Leur douleur est palpable. Leurs contradictions si puissantes que leur langage en est altéré. Comme dans les rêves, où le réel change d’apparence selon nos émotions.


 

POÈTE ÉCORCHÉ, GILLES LAUBERT S’EST TU
 

Alexandre Demidoff, Le Temps, vendredi 11 mai 2012

 

L’acteur et auteur franco-suisse est décédé à 62 ans. Sa dernière pièce sera jouée la saison prochaine au Poche de Genève

Gilles Laubert, c’était un cri fait poème. Une blessure devenue grandeur. Ses héroïnes étaient Médée (il monte la tragédie d’Euripide au Théâtre de Carouge en 1979) et Antigone. Cet auteur, acteur et metteur en scène franco-suisse était de la famille des résistants: ses tristesses étaient le ferment de ses révoltes, l’écriture montait comme la lave du cratère; elle brûlait. Il est décédé le 8 mai à l’âge de 62 ans.

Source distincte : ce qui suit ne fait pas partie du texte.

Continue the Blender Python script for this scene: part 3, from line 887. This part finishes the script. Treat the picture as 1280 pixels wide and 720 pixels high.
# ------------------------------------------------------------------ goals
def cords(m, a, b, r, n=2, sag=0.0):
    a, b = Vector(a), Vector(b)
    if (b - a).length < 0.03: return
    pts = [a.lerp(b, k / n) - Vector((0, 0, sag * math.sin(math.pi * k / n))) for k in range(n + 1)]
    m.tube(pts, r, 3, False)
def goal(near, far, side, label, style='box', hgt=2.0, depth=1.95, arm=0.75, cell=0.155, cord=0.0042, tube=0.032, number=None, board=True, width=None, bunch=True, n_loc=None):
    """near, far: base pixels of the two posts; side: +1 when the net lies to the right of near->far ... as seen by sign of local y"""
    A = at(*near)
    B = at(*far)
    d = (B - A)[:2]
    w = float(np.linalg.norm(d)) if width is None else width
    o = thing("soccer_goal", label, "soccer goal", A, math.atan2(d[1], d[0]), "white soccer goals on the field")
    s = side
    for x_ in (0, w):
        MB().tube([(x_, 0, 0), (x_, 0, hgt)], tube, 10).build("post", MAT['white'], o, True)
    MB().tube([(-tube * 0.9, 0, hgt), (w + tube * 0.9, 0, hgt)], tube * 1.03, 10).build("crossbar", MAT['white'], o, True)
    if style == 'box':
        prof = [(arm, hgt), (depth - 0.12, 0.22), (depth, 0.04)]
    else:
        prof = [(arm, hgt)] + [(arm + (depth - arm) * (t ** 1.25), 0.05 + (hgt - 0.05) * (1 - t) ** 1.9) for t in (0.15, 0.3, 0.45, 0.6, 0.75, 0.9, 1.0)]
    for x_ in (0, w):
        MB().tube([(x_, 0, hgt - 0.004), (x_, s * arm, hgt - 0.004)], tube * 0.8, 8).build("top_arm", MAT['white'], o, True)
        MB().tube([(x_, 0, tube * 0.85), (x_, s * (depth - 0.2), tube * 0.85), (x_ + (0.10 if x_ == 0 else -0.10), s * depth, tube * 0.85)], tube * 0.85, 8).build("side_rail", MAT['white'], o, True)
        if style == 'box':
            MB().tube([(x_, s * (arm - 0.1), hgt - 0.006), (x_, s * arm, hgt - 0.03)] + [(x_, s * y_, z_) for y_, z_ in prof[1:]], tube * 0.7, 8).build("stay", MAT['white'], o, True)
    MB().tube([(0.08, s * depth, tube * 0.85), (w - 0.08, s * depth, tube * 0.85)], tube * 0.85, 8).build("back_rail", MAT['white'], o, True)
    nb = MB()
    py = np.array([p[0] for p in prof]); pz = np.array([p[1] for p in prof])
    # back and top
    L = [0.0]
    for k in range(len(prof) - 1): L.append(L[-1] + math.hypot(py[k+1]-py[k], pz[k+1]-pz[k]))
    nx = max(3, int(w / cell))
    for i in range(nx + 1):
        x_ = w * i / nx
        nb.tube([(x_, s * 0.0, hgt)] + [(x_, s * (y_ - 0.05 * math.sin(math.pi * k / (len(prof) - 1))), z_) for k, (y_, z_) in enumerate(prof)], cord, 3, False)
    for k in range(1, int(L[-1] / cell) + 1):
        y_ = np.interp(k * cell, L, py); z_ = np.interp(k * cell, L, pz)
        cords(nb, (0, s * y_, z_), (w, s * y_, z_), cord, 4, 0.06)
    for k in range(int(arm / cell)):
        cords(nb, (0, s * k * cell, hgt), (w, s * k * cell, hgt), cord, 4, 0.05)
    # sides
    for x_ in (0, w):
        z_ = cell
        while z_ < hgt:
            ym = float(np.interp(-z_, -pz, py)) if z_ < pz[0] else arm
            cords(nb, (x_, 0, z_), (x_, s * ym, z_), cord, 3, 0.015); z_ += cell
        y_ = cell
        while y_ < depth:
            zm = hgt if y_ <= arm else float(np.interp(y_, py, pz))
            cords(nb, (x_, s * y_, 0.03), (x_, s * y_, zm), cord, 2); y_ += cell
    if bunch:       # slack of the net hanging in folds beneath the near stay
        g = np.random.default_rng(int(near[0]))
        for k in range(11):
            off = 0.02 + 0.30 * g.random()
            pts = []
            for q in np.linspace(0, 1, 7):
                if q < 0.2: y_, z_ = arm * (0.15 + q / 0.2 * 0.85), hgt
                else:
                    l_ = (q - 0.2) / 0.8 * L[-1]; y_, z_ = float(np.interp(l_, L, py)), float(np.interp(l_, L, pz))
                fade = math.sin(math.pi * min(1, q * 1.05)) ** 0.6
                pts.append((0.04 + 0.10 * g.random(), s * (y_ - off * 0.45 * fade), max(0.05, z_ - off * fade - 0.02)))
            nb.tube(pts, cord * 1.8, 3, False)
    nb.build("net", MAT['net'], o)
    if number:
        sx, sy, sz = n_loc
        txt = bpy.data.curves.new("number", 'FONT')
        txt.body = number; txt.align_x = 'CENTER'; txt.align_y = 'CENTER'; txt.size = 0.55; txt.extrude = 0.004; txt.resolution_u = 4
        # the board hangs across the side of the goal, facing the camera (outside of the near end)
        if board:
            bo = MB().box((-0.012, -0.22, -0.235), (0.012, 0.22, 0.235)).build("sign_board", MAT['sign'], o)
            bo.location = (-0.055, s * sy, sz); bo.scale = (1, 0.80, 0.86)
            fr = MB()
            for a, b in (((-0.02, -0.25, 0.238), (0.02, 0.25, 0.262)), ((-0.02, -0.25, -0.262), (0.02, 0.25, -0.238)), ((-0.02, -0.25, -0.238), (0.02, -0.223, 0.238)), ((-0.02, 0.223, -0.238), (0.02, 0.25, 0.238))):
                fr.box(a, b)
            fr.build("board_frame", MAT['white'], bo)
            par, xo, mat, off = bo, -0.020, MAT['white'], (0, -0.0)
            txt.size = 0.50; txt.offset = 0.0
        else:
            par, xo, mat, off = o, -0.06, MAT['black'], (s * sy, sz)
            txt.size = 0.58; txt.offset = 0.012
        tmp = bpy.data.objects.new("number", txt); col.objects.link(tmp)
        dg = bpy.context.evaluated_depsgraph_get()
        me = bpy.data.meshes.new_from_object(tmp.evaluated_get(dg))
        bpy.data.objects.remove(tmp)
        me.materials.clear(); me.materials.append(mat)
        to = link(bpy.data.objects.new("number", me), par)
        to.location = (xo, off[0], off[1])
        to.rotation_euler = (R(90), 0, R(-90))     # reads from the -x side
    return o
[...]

Le théâtre a été son salut. Enfant, il est violé par un instituteur et devient dyslexique. Il a raconté cette histoire dans L’Abus, monologue qu’il écrit et joue à Genève en 1996. Sa dignité, il la conquiert en jouant Brecht ou Jarry, dans les années 1970 à Carouge, grâce aux metteurs en scène André Steiger et François Rochaix. Il crée sa troupe, la Compagnie de la Michaille qui deviendra le Théâtre du Cri.

 

«Le destin des déclassés»

«Je suis homo et communiste, tous les défauts», lâchait-il parfois. L’un de ses textes s’appelle Sur les bords. Directeur du Théâtre Saint-Gervais, Philippe Macasdar a produit ses spectacles: «C’est l’un de nos grands auteurs, un qui a su dire le destin des déclassés. Sa langue est concrète et subversive, marquée par Pierre Guyotat et Valère Novarina, deux écrivains qui désaxent l’ordre des mots. L’un de ses talents a été de faire parler des personnages féminins, je pense à Elles parlent aux animaux, suite de monologues bouleversants .»

Gilles Laubert se partageait entre Annecy et le Sénégal, sa patrie d’âme. Il y a monté une Antigone mémorable, présentée au Théâtre Saint-Gervais en 2003. La saison prochaine, le cinéaste Jacob Berger montera au Poche de Genève Aminata, sa dernière pièce.